The rural closures comprised 2.9 per cent of the total, while 2.1 per cent of ATMs were lost in urban areas.

Overall in Scotland, 2.2 per cent of the 6,367 ATMs were lost.

The report claimed that the closures accelerated as operators began to learn of the plans from Link – which runs the UK’s largest cash machine network – to cut the amount that banks pay for withdrawals.

Harry Rose, Which? money editor, said: “With hundreds of cashpoints closing every month we have serious concerns that, far from protecting consumers’ access to cash, LINK’s plans risk destroying it.

“These cuts could see millions of people who rely on cash in their daily lives struggling through these closures – with severe consequences for many Scottish communities and businesses.”

Which? is calling on the regulator to “urgently” intervene and halt the cuts until a thorough analysis of the impact on communities is conducted.

Mr Rose added: “The impact of these cuts is already clear – with machines closing at a frightening pace. The regulator must act now to stop further closures and ensure that consumers aren’t suddenly stripped of their access to cash.”

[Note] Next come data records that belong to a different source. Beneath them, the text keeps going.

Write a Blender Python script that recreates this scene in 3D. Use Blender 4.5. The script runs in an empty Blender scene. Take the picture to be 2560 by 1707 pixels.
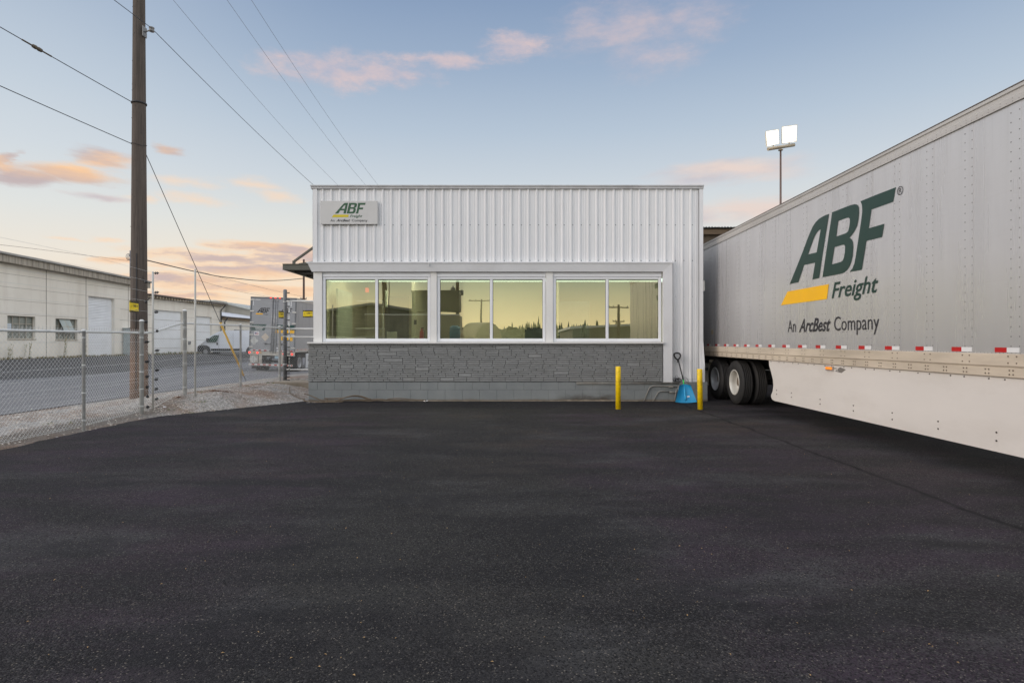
import bpy, math, random
from mathutils import Vector, Matrix
random.seed(7)
R = random.Random(11)
C = bpy.context.scene.collection
SC = bpy.context.scene
PI = math.pi
F = 1436.0
EYE = 1.48

def PX(sx, sy, Y):
    return Vector(((sx-1280)/F*Y, Y, EYE+(853.5-sy)/F*Y))
def sm(a, b, t):
    if a == b: return 0.0 if t < a else 1.0
    t = max(0.0, min(1.0, (t-a)/(b-a)))
    return t*t*(3-2*t)
def lerp(a, b, t): return a+(b-a)*t

# ------------------------------------------------------------ materials
def srgb(r, g, b):
    def f(c):
        c /= 255.0
        return c/12.92 if c <= 0.04045 else ((c+0.055)/1.055)**2.4
    return (f(r), f(g), f(b))

class NT:
    def __init__(s, tree): s.t = tree; s.n = tree.nodes; s.l = tree.links
    def add(s, kind, **kw):
        nd = s.n.new(kind)
        for k, v in kw.items():
            if k.startswith('i_'):
                key = k[2:]
                key = int(key) if key.isdigit() else key.replace('_', ' ')
                s.put(nd.inputs[key], v)
            else: setattr(nd, k, v)
        return nd
    def put(s, sock, v):
        if isinstance(v, bpy.types.NodeSocket): s.l.new(v, sock)
        elif isinstance(v, (tuple, list)) and len(v) == 3 and sock.type == 'RGBA': sock.default_value = (*v, 1)
        else: sock.default_value = v
    def math(s, op, a, b=0.0, c=None, clamp=False):
        nd = s.add('ShaderNodeMath', operation=op, use_clamp=clamp)
        s.put(nd.inputs[0], a); s.put(nd.inputs[1], b)
        if c is not None: s.put(nd.inputs[2], c)
        return nd.outputs[0]
    def noise(s, vec, scale, detail=3, rough=0.55, out=0):
        nd = s.add('ShaderNodeTexNoise'); s.put(nd.inputs['Vector'], vec)
        nd.inputs['Scale'].default_value = scale; nd.inputs['Detail'].default_value = detail
        nd.inputs['Roughness'].default_value = rough
        return nd.outputs[out]
    def mapping(s, vec, scale=(1, 1, 1), loc=(0, 0, 0), rot=(0, 0, 0)):
        nd = s.add('ShaderNodeMapping'); s.put(nd.inputs['Vector'], vec)
        nd.inputs['Scale'].default_value = scale; nd.inputs['Location'].default_value = loc
        nd.inputs['Rotation'].default_value = rot
        return nd.outputs[0]
    def rng(s, v, a, b, c=0.0, d=1.0, smooth=False):
        nd = s.add('ShaderNodeMapRange'); nd.interpolation_type = 'SMOOTHSTEP' if smooth else 'LINEAR'
        for i, x in enumerate((v, a, b, c, d)): s.put(nd.inputs[i], x)
        return nd.outputs[0]
    def mix(s, fac, a, b, mode='MIX'):
        nd = s.add('ShaderNodeMix', data_type='RGBA', blend_type=mode)
        s.put(nd.inputs[0], fac); s.put(nd.inputs[6], a); s.put(nd.inputs[7], b)
        return nd.outputs[2]
    def bump(s, h, strength=0.3, dist=0.01, normal=None):
        nd = s.add('ShaderNodeBump'); s.put(nd.inputs['Height'], h)
        nd.inputs['Strength'].default_value = strength; nd.inputs['Distance'].default_value = dist
        if normal is not None: s.put(nd.inputs['Normal'], normal)
        return nd.outputs[0]

def new_mat(name):
    m = bpy.data.materials.new(name); m.use_nodes = True
    t = NT(m.node_tree); b = t.n['Principled BSDF']
    return m, t, b

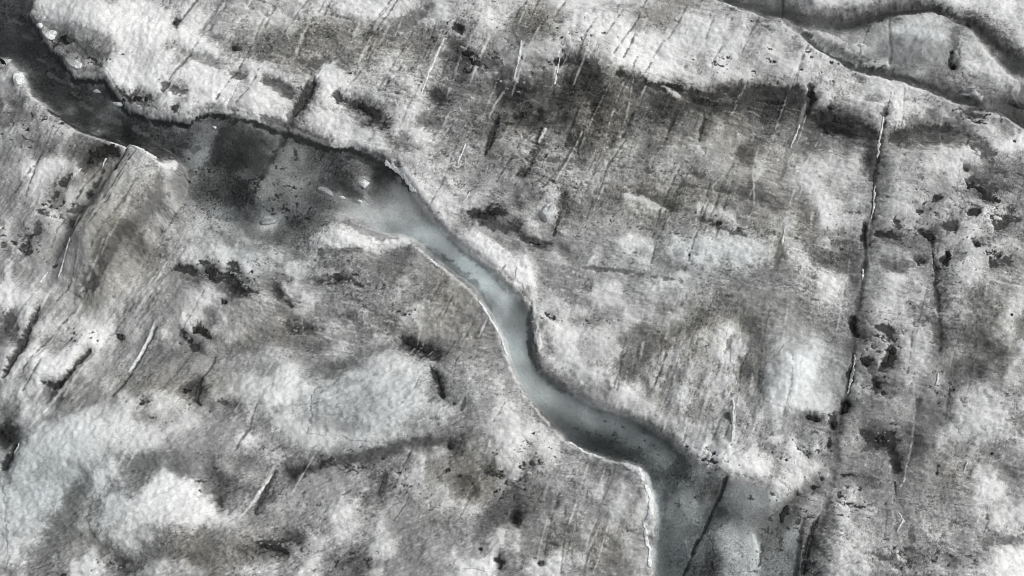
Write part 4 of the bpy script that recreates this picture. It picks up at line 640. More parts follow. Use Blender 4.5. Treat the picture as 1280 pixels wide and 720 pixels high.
# silt band and upper right arms
stroke(46, 3.5, [(690,86),(712,86),(728,92),(748,100)], 2, .9, 3)
stroke(50, 4, [(772,100),(790,104),(808,112),(830,118)], 2, .85, 3)
stroke(52, 4, [(862,118),(890,120),(905,114),(930,112),(960,113),(990,114),(1008,120)], 3.4, .65, 4.5)
stroke(58, 4.9, [(896,120),(930,120),(965,122),(1000,126)], 3, .8, 4)
stroke(46, 4.9, [(1020,146),(1045,154),(1075,160),(1096,174)], 3, .9, 4); stroke(50, 4.5, [(1112,176),(1130,164),(1155,158),(1185,160),(1208,172)], 3, .6, 5)
stroke(60, 4.9, [(905,3),(945,20),(985,28),(1030,32),(1070,28),(1105,22)], 6, .7, 3)
stroke(50, 4.9, [(1110,18),(1150,13),(1182,22),(1208,38),(1232,56),(1262,76),(1285,90)], 5, .85, 3)
stroke(62, 4.5, [(1000,50),(1040,74),(1090,94),(1140,106),(1200,128),(1250,146)], 3, .75, 2.5)
for pts in ([(650,120),(700,128),(760,132)],[(690,150),(740,152),(790,148)],[(800,130),(860,136),(930,138)],[(840,230),(900,240),(960,252)],[(760,206),(820,214),(880,222)],[(640,196),(690,200),(730,198)],[(720,330),(790,338),(850,352)]):
    stroke(70, 2.0, pts, 2, .55, 4)
# crisp waterline of the upper bank, upper left channel and pool
UB = [(40,2),(35,16),(45,31),(53,45),(61,60),(71,67),(83,81),(93,97),(118,98),(131,100),(138,112),(148,122),(160,136),(186,148),(215,152),(236,156),(250,149),(272,146),(283,148)]
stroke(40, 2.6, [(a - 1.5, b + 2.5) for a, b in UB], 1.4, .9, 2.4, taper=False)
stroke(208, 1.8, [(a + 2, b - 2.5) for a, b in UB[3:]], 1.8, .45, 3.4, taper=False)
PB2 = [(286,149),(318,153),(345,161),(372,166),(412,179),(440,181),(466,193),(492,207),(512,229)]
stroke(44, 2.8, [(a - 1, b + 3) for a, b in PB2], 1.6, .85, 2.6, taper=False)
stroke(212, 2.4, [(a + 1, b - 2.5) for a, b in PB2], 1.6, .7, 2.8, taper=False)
stroke(38, 3, [(60,138),(82,152),(105,164),(140,173),(170,186),(196,205)], 2, .8, 2.4)
for (pu, pv, pw) in ((86,112,3),(72,96,2),(104,128,3),(140,146,3.5),(120,140,2),(172,160,4),(196,176,4),(232,170,5),(214,190,4),(60,90,2.5),(48,70,2),(30,40,2.5),(18,20,3)):
    stroke(96, pw, [(pu - pw * 2.2, pv - pw * 1.2), (pu, pv), (pu + pw * 2.4, pv + pw * 1.1)], 1.6, .55, 4)
    stroke(44, pw * .8, [(pu - pw * 2, pv + pw * 1.4), (pu + pw * 2.6, pv + pw * 3)], 1.4, .6, 4)
# dark pool: slab edge, cracks and pale bed
stroke(150, 8.9, [(262,158),(252,172),(242,190),(232,206)], 6, .55, 3)
stroke(56, 6, [(290,160),(276,176),(262,196),(246,212)], 5, .8, 3)
stroke(50, 7, [(330,150),(352,158),(378,166),(410,178)], 4, .7, 3)
stroke(48, 8, [(430,184),(455,194),(480,206),(494,220)], 6, .8, 3)
stroke(46, 2.5, [(366,180),(369,192),(366,196)], 2, .8, 1)
stroke(128, 8, [(335,205),(352,214)], 6, .6, 4); stroke(124, 8.9, [(352,232),(375,228)], 6, .6, 4)
stroke(178, 8.5, [(436,262),(458,262),(482,264)], 7, .75, 3)
stroke(170, 5, [(500,256),(512,266),(524,268)], 4, .7, 4)
stroke(92, 2, [(553,312),(556,318),(566,320)], 2, .6, 1)
stroke(74, 4, [(668,400),(664,420)], 3, .6, 2)
# long faint parallel scratches in the ice
rq = random.Random(11)
for (cu, cv, su, sv, n, ang, ln) in ((330,60,180,60,22,122,70),(640,120,160,110,26,118,80),(860,180,160,120,24,112,80),(110,330,110,140,22,124,110),(1080,330,160,200,16,98,90),(860,470,90,90,18,108,60),(560,400,90,60,10,118,50),
        (420,560,260,110,14,120,60),(730,640,70,70,12,106,80),(1150,620,120,80,8,100,60),(800,60,150,50,12,116,60)):
    for k in range(int(n * 1.5)):
        a0 = math.radians(ang + rq.gauss(0, 4)); L0 = ln * rq.uniform(.4, 1.3)
        u0 = cu + rq.uniform(-su, su); v0 = cv + rq.uniform(-sv, sv); dx, dy = math.cos(a0) * L0 / 2, math.sin(a0) * L0 / 2
        bend = rq.gauss(0, 2.5)
        stroke(205 if k % 2 else 62, rq.uniform(.5, 1.0), [(u0 - dx, v0 - dy), (u0 + bend, v0 + bend * .3), (u0 + dx, v0 + dy)], 1.6, rq.uniform(.3, .6), 1.2, seed=k % 5, dry=True)
# crisp bank rims
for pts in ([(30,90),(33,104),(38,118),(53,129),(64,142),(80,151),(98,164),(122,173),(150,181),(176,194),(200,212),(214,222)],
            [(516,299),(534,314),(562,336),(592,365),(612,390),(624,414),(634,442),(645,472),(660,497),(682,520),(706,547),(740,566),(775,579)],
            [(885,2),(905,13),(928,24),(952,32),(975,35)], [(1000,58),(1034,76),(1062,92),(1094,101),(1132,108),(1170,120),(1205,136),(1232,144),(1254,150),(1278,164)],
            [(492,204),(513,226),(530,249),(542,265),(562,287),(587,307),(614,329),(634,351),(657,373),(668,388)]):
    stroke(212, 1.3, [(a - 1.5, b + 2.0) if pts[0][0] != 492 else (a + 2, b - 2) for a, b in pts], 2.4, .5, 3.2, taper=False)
# clusters of crumbled silt: many small ragged dark flecks
fleck_n = fbm(UU, VV, 5.5, 4, 14, math.radians(15), 1.5, .75)
flake_n = fbm(UU, VV, 5.0, 4, 24, math.radians(15), 1.6, .75)
for (pu, pv, ru, rv, k) in ((76,54,18,9,1),(128,80,26,9,.9),(166,124,20,7,1),(110,78,16,8,.8),(66,148,40,22,.9),(30,160,26,20,.8),(600,78,36,24,.9),(560,100,26,16,.7),(640,112,22,12,.8),
    (700,84,22,9,.7),(905,88,36,14,.6),(1220,150,38,16,1),(1245,160,30,14,.8),(282,338,30,16,1),(236,412,22,16,1),(300,365,26,10,.7),(1150,280,20,26,.8),(1225,275,38,30,.8),(1245,325,24,14,.9),
    (1098,440,26,32,.9),(1088,485,20,14,.9),(1095,550,34,14,.9),(1060,625,44,18,.8),(655,585,20,38,.8),(622,600,24,30,.7),(345,680,32,14,1),(445,700,34,14,.8),(82,420,24,12,.8),(24,296,22,16,1),
    (70,258,22,16,.9),(420,346,40,10,.9),(372,402,26,20,.7),(668,200,22,26,.8),(690,232,30,14,.7),(765,280,22,10,.7),(905,280,40,12,.9),(1010,690,16,44,.9),(300,225,60,40,.8),(350,250,40,30,.7),
    (270,205,40,26,.6),(975,665,34,52,.75),(880,590,30,26,.9),(745,550,50,20,.9),(860,640,30,50,.5),(1000,32,26,8,.9),(1060,30,30,8,.9),(1140,15,28,6,.7),(690,395,24,8,.8),
    (735,400,22,8,.7),(500,390,16,8,.6),(1180,340,22,16,.6),(1005,570,40,16,.6),(250,515,18,8,.7),(180,505,16,8,.8),(200,525,22,8,.6),(265,580,14,30,.6),(590,590,30,20,.6),(420,580,60,14,.8),(1180,485,26,20,.6),
    (500,600,24,22,.6),(1050,300,28,22,.5),(1180,690,40,14,.8),(1130,700,26,12,.8),(140,706,22,10,.8),(1030,90,50,14,.5),(960,90,24,20,.6),(700,60,60,20,.4),(560,50,30,10,.7)):
    g = np.exp(-(((UU - pu) / ru) ** 2 + ((VV - pv) / rv) ** 2)) * k
    m = sstep(.0, .07, fleck_n - (.52 - .44 * g)) * (g > .04)
    T = T * (1 - .85 * m) + .85 * m * 46
    m2 = sstep(.0, .08, flake_n - (.70 - .46 * g)) * (g > .04) * land
    T = T * (1 - .5 * m2) + .5 * m2 * 205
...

LINK’s Financial Inclusion Programme promises premiums of up to 30p extra per transaction to support “at risk” machines, along with a guarantee that all free ATMs currently more than one kilometre from the next will be exempt from these funding cuts.

Nina Ballantyne, policy manager at Citizens Advice Scotland, said: “Our own evidence from CABs in rural areas shows that people there face a number of particular challenges, such as poor connectivity, high delivery charges and inconsistent public transport. A reduction in the number of ATMs can only make life even more difficult.”

She added: “Consumers and businesses in remote and rural areas deserve to have reasonable access to key services and we would hope that ATM suppliers would consider this as they plan their business models going forward.”

A spokesman for LINK said that over the last 10 years cash payments have fallen by a third, but that free ATM numbers had grown by 50 per cent to 18,000. He added that across the UK, 80 per cent of machines are within 300m of another.

He said: “This disconnect is not sustainable and needs addressing now to protect Link and future access to cash for consumers.

“Link’s announcement looks to address protecting the coverage of machines in a declining market. This will be done by reducing the interchange paid in busy city centres where there is over provision of machines and increasing the interchange rate paid in more remote or rural areas. This will mean that whilst the overall number of machines is likely to fall in overprovided areas, the overall coverage will be protected for consumers.”

While digital payments are increasing, Which? said it is concerned that not enough is being done to preserve consumers’ access to cash payments, which are still relied upon by 2.7 million people across the UK. UK Finance recently found that cash still accounted for just over a third of all payments in 2017 and is the second most commonly used payment type after debit cards.